“グッバイ、レーニン!” ★★
GOOD BYE LENIN!
(2003年ドイツ映画)

監督:ヴォルフガング・ベッカー
出演:ダニエル・ブリュール、カトリーン・ザース、チュルバン・ハマートヴァ、マリア・シモン

 

1989年のベルリンの壁崩壊、東西ドイツ統一の時代を背景にした作品。
主人公アレックスの母・クリスティアーネは、夫が西側に亡命した後、一層祖国に忠実となって2人の子供を育ててきた。
そのアレックスが改革を求めるデモに参加しているのを目撃したクリスティアーネは心臓発作を起こして倒れ、そのまま意識不明となる。
クリスティアーネが意識を取り戻したのは、倒れてから8ヶ月後だったが、その間にベルリンは崩壊し、東ドイツは西ドイツに吸収される形でドイツ統一がなされた。
目覚めた母親にショックを与えるのは危険と医者に言われたアレックスは、母親の目から東ドイツ崩壊の事実を隠そうと、姉夫婦や恋人、友人らの協力を奮闘することになります。

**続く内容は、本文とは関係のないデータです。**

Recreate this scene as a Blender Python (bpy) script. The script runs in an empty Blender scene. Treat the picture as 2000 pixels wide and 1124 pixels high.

そこまでするかという思いと共に、そんなことで誤魔化し通せるかという、呆れる思いもしますが、アレックスの真剣さにはいろいろと考えさせられざるを得ない。
アレックスが東ベルリンの以前どおりの姿を維持しようとした胸の中には、母親のためというだけでなく、アレックス自身の願いもきっとあったのだろうと感じるのです。
企業合併に例えれば、存続会社の社員は“統合”だとはしゃげるかもしれませんが、消滅会社の社員としては“吸収”されるという悲哀を強く抱かざるを得ません。
本作品からは、やっと手に入れた自由の一方で、これまでの価値観を崩壊させら
れた被吸収側の哀切が感じられます。

※本作品は、ベルリン映画祭における最優秀ヨーロッパ映画賞(嘆きの天使賞)とともに、ドイツ・アカデミー賞最優秀主演男優賞(ダニエル・ブリュール)を受賞。